Aircraft, cars, ships, bridges, machinery and appliances – nowadays rolled sheet metal is manufactured in vast surface areas. Untreated or coated, and in all sorts of shapes and sizes, it defines the world we live in.

Rolling involves moulding metal between rotating cylinders. The funnel-shaped tapering of the roll gap and the roller pressure are such that the cross-section of the rolling stock is reduced, thereby increasing its length.

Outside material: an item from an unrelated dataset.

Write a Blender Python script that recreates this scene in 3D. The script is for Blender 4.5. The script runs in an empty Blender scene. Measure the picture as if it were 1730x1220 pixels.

Already before 1500 Leonardo da Vinci had drawn sketches of apparatus for rolling soft metals such as lead and tin. At the time these and other metals were rolled by hand; later, the mechanism was driven by horses. By contrast, sheet metal made of hard iron had to be manufactured with the help of water-driven hammers. In the early days of industrialisation, increasingly large plates of sheet iron were needed, for instance for steam engines, salt pans, and the hulls of ships. In 1786 John Wilkinson in the English town of Bradley evidently established the first steam-driven rolling mill for sheet iron. In Austria, Max Thaddäus Count Egger commissioned an iron rolling mill in Lippitzbach, Carinthia, around 1793, with the help of English engineers. Whether it was hammered or rolled sheet metal that presented the better quality remained a matter of controversial debate for a long time. ‘Calibrated’ rollers were also used to manufacture profiles, which from the 1830s onwards had become increasingly important for the production of railway tracks.

Thin-rolled sheets were shaped into objects through mechanical processing. Drop works with free-falling hammers were used along with impact works with screw spindles and presses. Furniture fittings and ornaments were manufactured using the drop works. Joining techniques such as riveting became more widespread as the quantities of sheet metal increased. What’s more, the American engineer Elihu Thomson developed electric welding around 1887. In the 20th century adhesive bonding was used more and more frequently for joining sheet metal.